Kararı davalı vekili temyiz etmiştir.
Taraflar arasında öncelikle çözümlenmesi gereken uyuşmazlık, kabule konu fesih tarihi olan 31/12/2014 tarihi itibariyle, 4857 sayılı İş Kanunu’nun 2/6. maddesi uyarınca asıl işverenin hangi kurum veya kuruluş olduğu noktasındadır.
6360 sayılı On Dört İlde Büyükşehir Belediyesi ve Yirmi Yedi İlçe Kurulması İle Bazı Kanun ve Kanun Hükmünde Kararnamelerde Değişiklik Yapılmasına Dair Kanun’un geçici 1. maddesinin sekizinci fıkrasında “Bu Kanunla büyükşehir ilçe belediyesi olan belediyelerce yürütülen su, kanalizasyon, katı atık depolama ve bertaraf, ulaşım, her çeşit yolcu ve yük terminalleri, toptancı halleri, mezbaha, mezarlık ve itfaiye hizmetlerine ilişkin olmak üzere personel, her türlü taşınır ve taşınmaz malları ve bu hizmetlerin yerine getirilmesine yönelik yatırım, alacak ve borçları, komisyonca ilgisine göre büyükşehir belediyesi ile ilgili bağlı kuruluş arasında paylaştırılır.” hükmü bulunmaktadır.
Somut olayda, dava dilekçesinde davacının sıhhi tesisatçı olarak, iş sözleşmesinin feshedildiği 31/12/2014 tarihine kadar, davalı ... Belediyesi asıl işverenliğinde, alt işverenler nezdinde çalıştığı ileri sürülmüştür. Davalı ... Belediyesi, davacı işçinin 6360 sayılı Kanun’un yürürlüğe girmeden önce, müvekkili belediyenin su ve kanalizasyon müdürlüğünde hizmet alım sözleşmesi yüklenicisi şirketlerin işçisi olarak çalıştığını, işyeri olan su ve kanalizasyon müdürlüğünün ... Büyükşehir Belediyesi Su ve Kanalizasyon İdaresi Genel Müdürlüğü’ne kanun gereği devredildiğini ileri sürmüştür.
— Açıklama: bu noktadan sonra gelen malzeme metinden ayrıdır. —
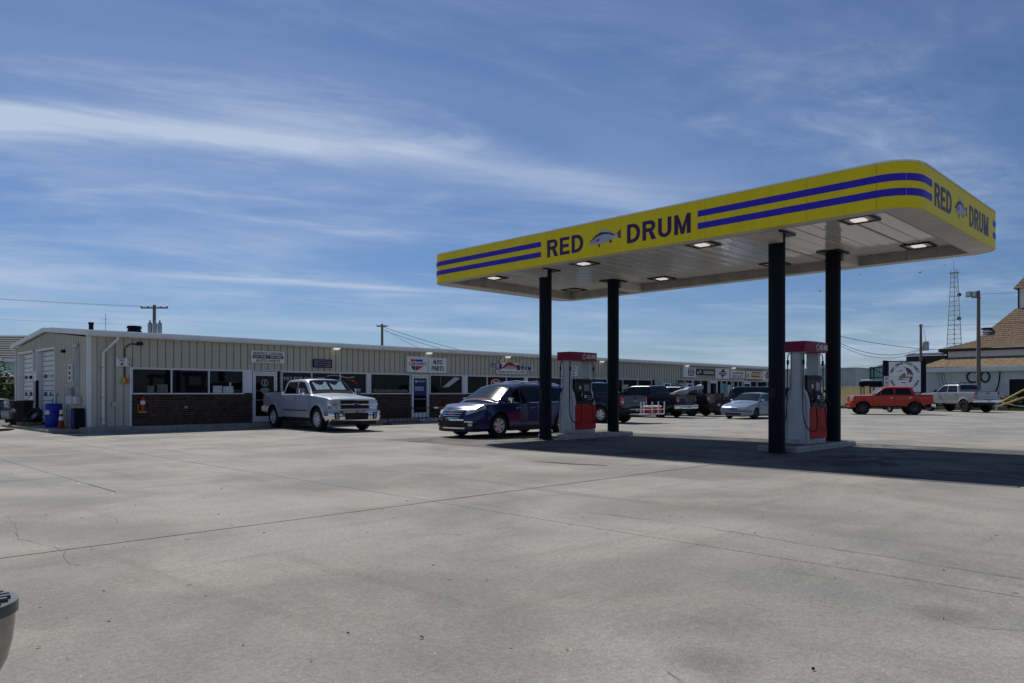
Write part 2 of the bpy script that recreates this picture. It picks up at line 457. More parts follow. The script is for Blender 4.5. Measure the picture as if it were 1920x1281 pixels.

Bu savunma karşısında, davacının alt işveren işçisi olarak çalıştığı, ... Belediyesi’ne ait su ve kanalizasyon müdürlüğü işyerinin, hangi kuruma devredildiği (ya da bağlandığı) ve fiili devir tarihinin araştırılması ile 31/12/2014 tarihi itibariyle, 4857 sayılı Kanun’un 2/6. maddesi kapsamında asıl işveren kurum ve kuruluşun belirlenmesi gerekirken, Mahkemece bu yönde bir araştırma ve inceleme yapılmadan hüküm tesisi hatalıdır.
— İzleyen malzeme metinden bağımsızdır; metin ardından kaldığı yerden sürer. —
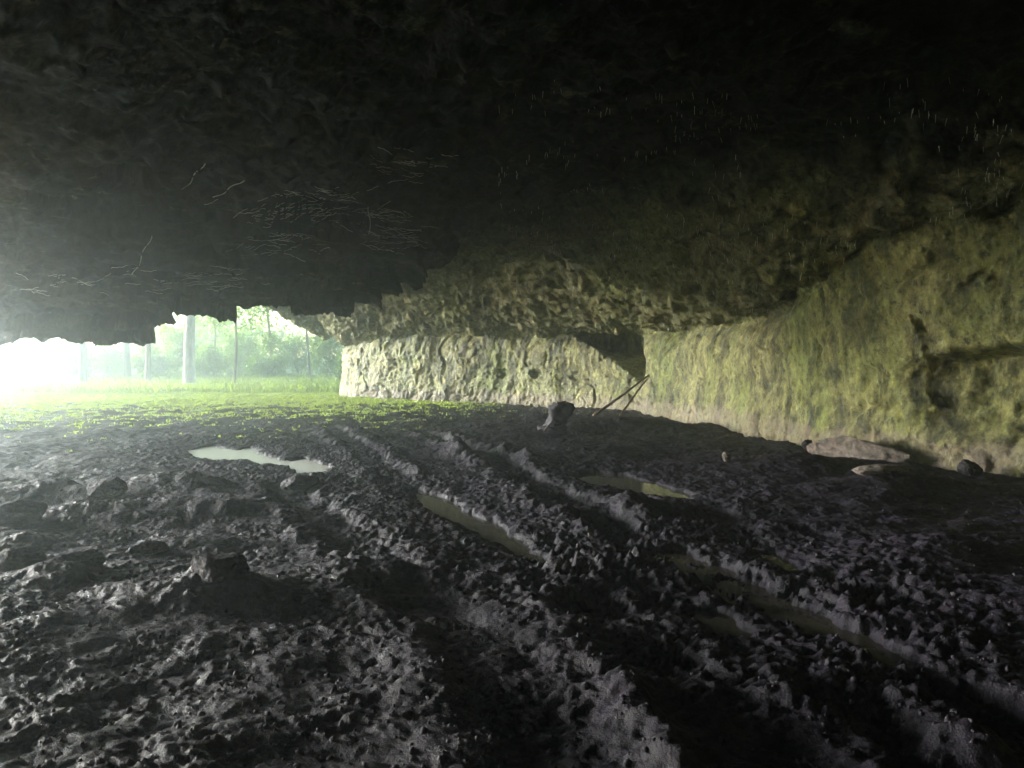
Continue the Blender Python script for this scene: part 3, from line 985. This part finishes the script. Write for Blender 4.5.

Bir diğer problem, davacının çalışmasının kesintisiz olup olmadığı noktasındadır.
Mahkemece, davacının 08/09/2009-31/12/2014 tarihleri arasında aralıksız şekilde çalıştığı kabul edilmiş ise de, Sosyal Güvenlik Kurumu belgelerinde çalışmanın kesintili olduğu kayıtlıdır. Dosya içeriğinde Sosyal Güvenlik Kurumu kayıtlarının aksini gösterir nitelikte bir delil bulunmamaktadır. Bu halde, kurum kayıtlarındaki kesintilerin dikkate alınmadan yazılı şekilde çalışma süresinin belirlenmesi yerinde değildir.
Diğer taraftan, deliller arasında işyeri kayıtlarına dayanılmasına göre, davacının çalıştığı tüm alt işverenlerden ve ayrıca yukarıdaki bent uyarınca yapılacak araştırma sonucu belirlenecek kurum ya da kuruluştan, işçi şahsi sicil dosyasının ve özlük evraklarının istenilerek dosyaya kazandırılması ile bir değerlendirme yapılması gerekirken, bu yönde işlem ve değerlendirme yapılmaması da hatalı olmuştur.
Yukarıda yazılı sebeplerden kararın, sair yönleri incelenmeksizin bozulması gerekmiştir.
SONUÇ: Temyiz olunan kararın yukarıda yazılı sebeplerden BOZULMASINA, bozma sebebine göre sair temyiz itirazlarının bu aşamada incelenmesine yer olmadığına, peşin alınan temyiz harcının istek halinde ilgiliye iadesine, 13/11/2018 tarihinde oybirliğiyle karar verildi.